Außerdem hat Kunst für mich nicht nur eine persönliche, sondern auch eine gesellschaftliche Relevanz. Sie kann zum Mittel werden, auf aktuelle Situationen zu reagieren und Themen sichtbar zu machen.
Was liest Du derzeit?
Gerade ist es eine Phase, in der ich parallel verschiedene Bücher lese – je nach Tagesverfassung. Darunter sind auch Werke, die ich schon einmal gelesen habe, sodass ich keinen Stress habe, falls ich zwischendurch den Faden verliere. Es ist auch eine spannende Erfahrung, wie Geschichten in unterschiedlichen Lebensphasen auf mich wirken.
Zurzeit lese ich auch gerne Märchen – japanische oder ungarische – die kurz, fantasievoll und unterhaltsam sind. Sie helfen mir, den Kopf freizubekommen.
Welches Zitat, welchen Textimpuls möchtest Du uns mitgeben?
Aus aktuellem Anlass des Meisterkurses möchte ich ein Zitat der Flötistin und Professorin Wally Hase teilen:
„Just open the door and go out!“
Dieser Satz erinnert mich immer daran, dem Leben mit Neugier zu begegnen – und sich in vielen Situationen auszuprobieren und zu zeigen.
Besonders im künstlerischen Prozess finde ich es wichtig, nicht zu lange zu zögern, sondern den Mut zu haben, Ideen auszuprobieren – auch wenn sie noch nicht fertig sind.
Denn wann ist ein Werk „fertig“ überhaupt?
Vielen Dank für das Interview, liebe Dalma, viel Freude und Erfolg weiterhin für Deine großartigen Musikprojekte und persönlich alles Gute!

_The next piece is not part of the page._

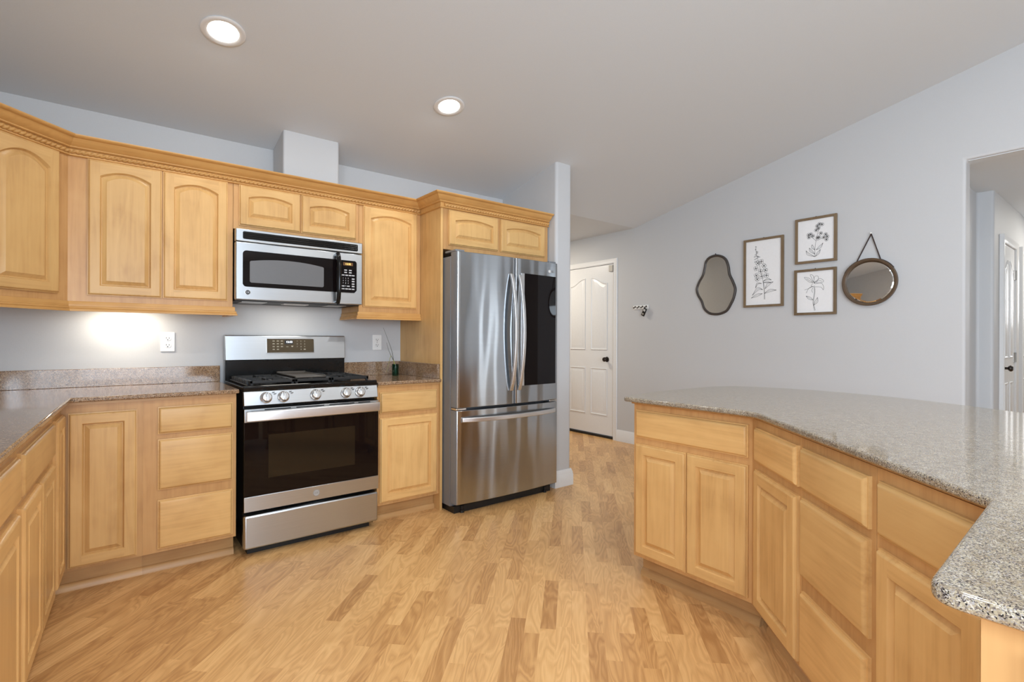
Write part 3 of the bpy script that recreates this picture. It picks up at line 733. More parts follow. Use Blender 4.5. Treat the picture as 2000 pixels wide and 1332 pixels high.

5 Fragen an Künstler*innen: Dalma Sarnyai, Flötistin
Zur Person/über mich: Dalma Sarnyai (1995, Sopron, Ungarn) ist eine vielseitige Flötistin mit Wohnsitz in Wien. Nach ihrem mit Auszeichnung abgeschlossenen Konzertfachstudium an der Universität für Musik und darstellende Kunst Wien (2023) ist sie aktiv in der klassischen und zeitgenössischen Musikszene.
Dalma verbindet in ihren Projekten traditionelles Repertoire mit innovativen, körperbezogenen Ansätzen – etwa in der Zusammenarbeit mit Tänzer:innen und Schlagwerker:innen. 2023 wurde sie durch ein Stipendium bei Claire Chases visionärem Projekt Density 2036 gefördert, das weltweit innovative Flötist:innen unterstützt.
Konzerttourneen führten sie zu Festivals und renommierten Kulturinstitutionen quer durch Europa. Neben ihrer musikalischen Tätigkeit arbeitet sie auch als Regie- und Produktionsassistentin. Ab Herbst 2025 beginnt sie ein Masterstudium in Neuer Musik und übernimmt eine Lehrverpflichtung am Burgenländischen Musikschulwerk.